Computer information: will need account on the EECE departmental
systems. This will be used for Powerview schematic capture and simulation,
for compilation of ABEL files for PALs, as well as VHDL files for system
representation. You may need to run some compilation of files for
Altera PALs on "illusion".
Topics:
- Introduction to computer aided design (CAD): schematic capture
systems, simulation systems, design languages, and system integration.
- Advanced combinational circuits: look-ahead techniques, parallel
multipliers, dividers, shift networks, parity trees; floating point
hardware designs. Design with XOR logic and transmission gates.
- Information representation: theory and practice of value
representation and manipulation.
- Use of Register Transfer Languages (RTL) and Hardware Description
Languages (HDL) in the design process.
- Sequential design methodologies: delay line
methods, shift register methods, and state machine methods.
- Advanced sequential circuits: state assignments, state reduction,
equivalent states, redundant states, implication charts,
unspecified states.
- Programmable Logic Devices: design with registered and
combinational PLDs.
- Asynchronous design. Timing issues: set up, hold, clock to Q,
clock skew, transition time, pulse width.

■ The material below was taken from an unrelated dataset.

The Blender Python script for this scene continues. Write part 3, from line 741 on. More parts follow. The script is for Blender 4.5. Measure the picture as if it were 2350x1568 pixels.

- Hazards: static 0, static 1, dynamic 0, dynamic 1,
essential, gated clocks. Races, loops, oscillations.
- Introduction to VLSI concepts: complementary, compound, pass
transistor, binary tree structured logic, dynamic: precharge and
evaluate, domino, pseudo NMOS. Iterative logic arrays, recursive
transformation.
- Memories and memory interfacing: SRAM, DRAM, (E(P))ROM.
Required work: There will be three or four design assignments plus
some "regular" homework assignments. The design assignments
are non-trivial; plan to spend time on them.
Additional Readings:
- Fletcher, W. I., An Engineering Approach to Digital Design,
Englewood Cliffs, NJ: Prentice Hall, 1980.
- Mano, M. M., Digital Design,
Englewood Cliffs, NJ: Prentice Hall, 1984.
- McCluskey, E. J., Logic Design Principles with Emphasis on
Testable Semicustom Circuits,
Englewood Cliffs, NJ: Prentice Hall, 1986.